Boğaziçi Üniversitesindeki eylemler üzerinden kimi kaos, kimi çatışma, kimi de “siyasi konum” arama peşine düşmüştür. Bunların hepsinin ortak motivasyon merkezi CHP’dir. Türkiye’deki Gezi, hendek, çukur gibi tüm kanlı olayların destekleyeni, öveni, suçlulara sahip çıkanı hep CHP’dir. Boğaziçi Üniversitesindeki olaylarda da CHP’nin sağduyuya çağrısı yok, sürekli provokatörlük yapmaktadır. Boğaziçi Üniversitesinde ilk başlayan eylemleri dışarıdan getirdiği çeşitli terör örgütü yandaşlarıyla ateşleyen kimdi? Teröristlere methiyeleri olan, terörist Demirtaş’ın eğlence arkadaşı CHP İstanbul İl Başkanı Canan Kaftancıoğlu… Böyle CHP’lilerin el attığı yerde sağduyu olmaz. Sürekli provokasyon olur, provokatörler cirit atar.

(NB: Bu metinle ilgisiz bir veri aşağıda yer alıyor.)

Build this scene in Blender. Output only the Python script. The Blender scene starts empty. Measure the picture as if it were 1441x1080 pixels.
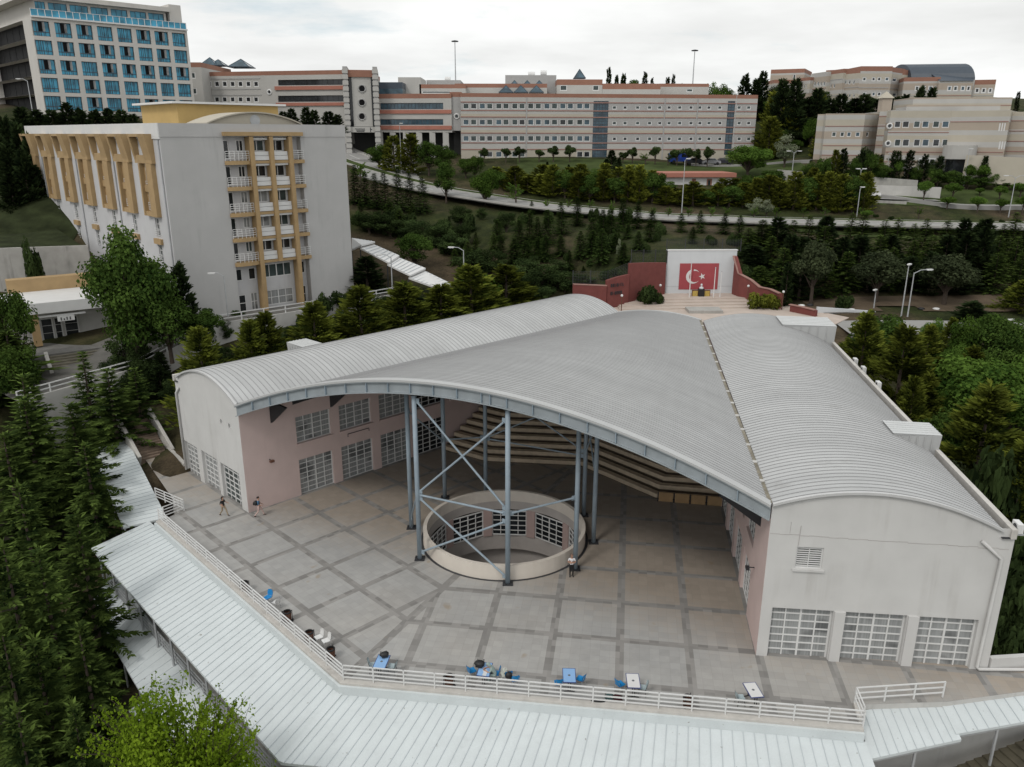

CHP içinde bir de bu olaylar üzerinden “gelecek planlaması” yapanlar vardır. Mesela Ankara Büyükşehir Belediye Başkanı Mansur Yavaş’ın Boğaziçi Üniversitesine atanan Rektör Melih Bulu’yu istifa etmeye çağırdığı açıklama buna bir örnek olmuştur. Oysa yoldaş Mansur Yavaş, yerel seçimlerden önce “Belediye başkanının siyaset yapmaması gerektiğini her zaman hatırlatacağım. Ankaralılara en ucuz hizmetleri en güvenli şekilde sağlayacağım. Belediye başkanı siyaset yapmaz, kentlilere en ucuz ve güvenli şekilde hizmet götürmekle görevlidir.” açıklamasını yapan ve bugüne kadar bu tür açıklamalardan uzak duran biriydi. Hatta “Ekrem İmamoğlu niye yıprandı?” tartışmalarında herkesin ortak görüşü “Belediyecilik yapmayıp, Türkiye’deki ve dünyadaki her şeye burnunu sokmayı, siyasi gelişmelere yorumcu olmaya çalışması” şeklinde gösteriliyordu. Mansur Yavaş da belediyecilik adına pek bir şey yapmasa da bu tarzdan uzak durduğu için fazla tartışılan olmamıştı.
Ekrem İmamoğlu’nun İstanbul’da sel olduğunda Bodrum’daki tatili günlerce Türkiye’nin gündemi olmuştu. Ama Ankara’da sel olduğunda Mansur Yavaş da âdeta ikinci vatanı olan İngiltere’den günlerce gelememişti. Ama Mansur Yavaş’ı bu konuda tartışan olmamıştı.
Niye?
Çünkü siyasi polemiklere girerek dikkat çekmiyordu.